__WHAT YOU ARE ASKED TO DO__. Out of the lines below, please list those that hold the string "picture".

[START DATASET SECTION]

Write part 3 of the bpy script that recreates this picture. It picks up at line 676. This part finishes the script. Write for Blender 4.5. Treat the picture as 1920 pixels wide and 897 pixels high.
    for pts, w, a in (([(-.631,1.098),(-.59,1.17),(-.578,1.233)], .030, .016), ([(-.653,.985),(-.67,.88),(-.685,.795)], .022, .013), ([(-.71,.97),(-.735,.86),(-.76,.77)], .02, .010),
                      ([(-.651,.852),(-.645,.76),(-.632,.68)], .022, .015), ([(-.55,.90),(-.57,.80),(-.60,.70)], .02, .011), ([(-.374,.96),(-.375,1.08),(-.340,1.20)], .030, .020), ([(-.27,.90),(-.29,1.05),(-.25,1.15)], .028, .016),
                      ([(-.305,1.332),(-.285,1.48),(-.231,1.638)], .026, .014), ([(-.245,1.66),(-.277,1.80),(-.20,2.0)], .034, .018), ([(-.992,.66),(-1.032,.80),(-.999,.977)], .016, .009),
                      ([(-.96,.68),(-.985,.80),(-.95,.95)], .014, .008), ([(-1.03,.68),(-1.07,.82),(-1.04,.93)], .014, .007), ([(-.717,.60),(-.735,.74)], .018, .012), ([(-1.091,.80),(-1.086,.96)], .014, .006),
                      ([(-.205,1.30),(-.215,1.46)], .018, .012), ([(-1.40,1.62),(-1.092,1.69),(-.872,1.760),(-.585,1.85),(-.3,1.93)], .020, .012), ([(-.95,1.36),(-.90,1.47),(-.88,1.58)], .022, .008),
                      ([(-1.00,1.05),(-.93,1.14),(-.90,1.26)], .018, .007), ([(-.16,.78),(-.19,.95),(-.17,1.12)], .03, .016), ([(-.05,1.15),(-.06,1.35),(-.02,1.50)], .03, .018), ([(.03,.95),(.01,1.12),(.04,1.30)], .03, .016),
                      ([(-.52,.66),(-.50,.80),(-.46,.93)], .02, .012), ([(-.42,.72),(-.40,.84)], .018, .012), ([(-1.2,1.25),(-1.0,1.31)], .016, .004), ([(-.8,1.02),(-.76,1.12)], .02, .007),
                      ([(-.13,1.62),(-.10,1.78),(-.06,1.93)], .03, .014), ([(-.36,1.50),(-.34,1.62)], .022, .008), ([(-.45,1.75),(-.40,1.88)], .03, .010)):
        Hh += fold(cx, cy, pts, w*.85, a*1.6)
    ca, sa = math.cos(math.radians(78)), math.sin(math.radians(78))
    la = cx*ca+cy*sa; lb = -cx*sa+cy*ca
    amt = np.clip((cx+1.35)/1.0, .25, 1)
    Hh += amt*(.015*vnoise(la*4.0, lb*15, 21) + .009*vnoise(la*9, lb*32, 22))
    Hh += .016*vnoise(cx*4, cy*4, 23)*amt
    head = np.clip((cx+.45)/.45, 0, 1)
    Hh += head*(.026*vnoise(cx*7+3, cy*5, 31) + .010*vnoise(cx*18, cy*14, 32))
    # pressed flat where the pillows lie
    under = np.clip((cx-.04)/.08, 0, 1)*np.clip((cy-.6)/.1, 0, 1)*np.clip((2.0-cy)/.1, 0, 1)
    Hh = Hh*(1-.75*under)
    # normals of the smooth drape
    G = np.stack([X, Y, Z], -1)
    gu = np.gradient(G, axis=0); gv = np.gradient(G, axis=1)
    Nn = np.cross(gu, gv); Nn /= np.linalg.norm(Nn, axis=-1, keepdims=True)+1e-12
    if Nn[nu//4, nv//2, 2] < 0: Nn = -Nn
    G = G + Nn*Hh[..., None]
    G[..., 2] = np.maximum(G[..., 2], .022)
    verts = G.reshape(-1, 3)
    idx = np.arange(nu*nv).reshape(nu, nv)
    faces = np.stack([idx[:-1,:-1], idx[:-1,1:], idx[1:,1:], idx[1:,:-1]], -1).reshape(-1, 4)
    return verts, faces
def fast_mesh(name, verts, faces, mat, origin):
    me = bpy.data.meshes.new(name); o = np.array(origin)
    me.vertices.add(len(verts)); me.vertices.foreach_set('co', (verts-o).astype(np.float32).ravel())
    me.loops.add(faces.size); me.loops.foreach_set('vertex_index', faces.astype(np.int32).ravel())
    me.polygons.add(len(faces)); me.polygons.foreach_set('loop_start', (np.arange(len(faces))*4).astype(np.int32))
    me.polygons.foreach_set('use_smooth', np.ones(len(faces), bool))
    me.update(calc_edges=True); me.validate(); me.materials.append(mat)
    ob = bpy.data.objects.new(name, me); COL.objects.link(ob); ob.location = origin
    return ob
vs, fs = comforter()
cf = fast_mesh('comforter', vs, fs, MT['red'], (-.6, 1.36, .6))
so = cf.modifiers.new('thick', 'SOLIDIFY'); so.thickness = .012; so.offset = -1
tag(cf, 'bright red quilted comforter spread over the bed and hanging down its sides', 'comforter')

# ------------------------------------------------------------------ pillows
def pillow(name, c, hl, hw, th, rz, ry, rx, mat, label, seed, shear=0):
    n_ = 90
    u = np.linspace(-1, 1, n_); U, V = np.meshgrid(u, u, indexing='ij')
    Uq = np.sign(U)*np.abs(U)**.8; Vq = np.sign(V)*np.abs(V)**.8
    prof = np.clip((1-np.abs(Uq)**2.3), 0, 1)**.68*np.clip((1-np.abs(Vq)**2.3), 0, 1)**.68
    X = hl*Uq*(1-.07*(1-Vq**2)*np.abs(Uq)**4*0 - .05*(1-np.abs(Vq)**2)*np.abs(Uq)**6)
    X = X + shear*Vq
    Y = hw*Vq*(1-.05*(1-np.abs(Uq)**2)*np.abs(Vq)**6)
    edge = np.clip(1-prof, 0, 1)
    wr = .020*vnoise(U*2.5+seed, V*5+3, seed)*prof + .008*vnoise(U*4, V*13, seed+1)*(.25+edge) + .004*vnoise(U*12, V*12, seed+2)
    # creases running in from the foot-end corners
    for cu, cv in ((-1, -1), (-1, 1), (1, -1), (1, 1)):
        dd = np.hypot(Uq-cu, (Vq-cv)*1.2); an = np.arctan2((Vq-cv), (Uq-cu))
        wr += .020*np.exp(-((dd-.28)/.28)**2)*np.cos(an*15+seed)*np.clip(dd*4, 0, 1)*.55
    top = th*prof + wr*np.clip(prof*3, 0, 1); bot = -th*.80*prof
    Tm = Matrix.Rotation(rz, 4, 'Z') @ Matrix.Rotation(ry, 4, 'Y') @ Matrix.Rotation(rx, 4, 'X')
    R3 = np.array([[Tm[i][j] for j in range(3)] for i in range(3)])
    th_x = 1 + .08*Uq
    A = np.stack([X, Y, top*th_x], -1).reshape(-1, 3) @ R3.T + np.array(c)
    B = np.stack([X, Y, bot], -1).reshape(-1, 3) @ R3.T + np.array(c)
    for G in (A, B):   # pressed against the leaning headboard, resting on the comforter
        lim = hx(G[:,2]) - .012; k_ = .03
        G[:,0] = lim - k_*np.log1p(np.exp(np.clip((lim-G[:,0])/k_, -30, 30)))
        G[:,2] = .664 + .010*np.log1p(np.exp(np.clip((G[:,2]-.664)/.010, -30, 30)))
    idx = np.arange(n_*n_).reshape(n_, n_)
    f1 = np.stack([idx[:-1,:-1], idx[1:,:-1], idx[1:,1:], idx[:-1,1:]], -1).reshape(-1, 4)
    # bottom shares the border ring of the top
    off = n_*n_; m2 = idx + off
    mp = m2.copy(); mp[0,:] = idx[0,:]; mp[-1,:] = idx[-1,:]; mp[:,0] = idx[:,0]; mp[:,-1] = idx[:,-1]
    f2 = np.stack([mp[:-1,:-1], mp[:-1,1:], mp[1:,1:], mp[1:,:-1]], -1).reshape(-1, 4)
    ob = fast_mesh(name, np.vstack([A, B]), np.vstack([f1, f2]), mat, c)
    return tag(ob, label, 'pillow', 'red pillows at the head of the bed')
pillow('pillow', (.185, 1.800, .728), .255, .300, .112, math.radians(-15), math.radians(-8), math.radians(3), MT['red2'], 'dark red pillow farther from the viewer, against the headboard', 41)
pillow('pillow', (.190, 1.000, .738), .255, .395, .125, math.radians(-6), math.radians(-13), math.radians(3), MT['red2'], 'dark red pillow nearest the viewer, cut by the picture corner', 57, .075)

[END DATASET SECTION]

__IN RESPONSE__.
Write part 3 of the bpy script that recreates this picture. It picks up at line 676. This part finishes the script. Write for Blender 4.5. Treat the picture as 1920 pixels wide and 897 pixels high.
pillow('pillow', (.190, 1.000, .738), .255, .395, .125, math.radians(-6), math.radians(-13), math.radians(3), MT['red2'], 'dark red pillow nearest the viewer, cut by the picture corner', 57, .075)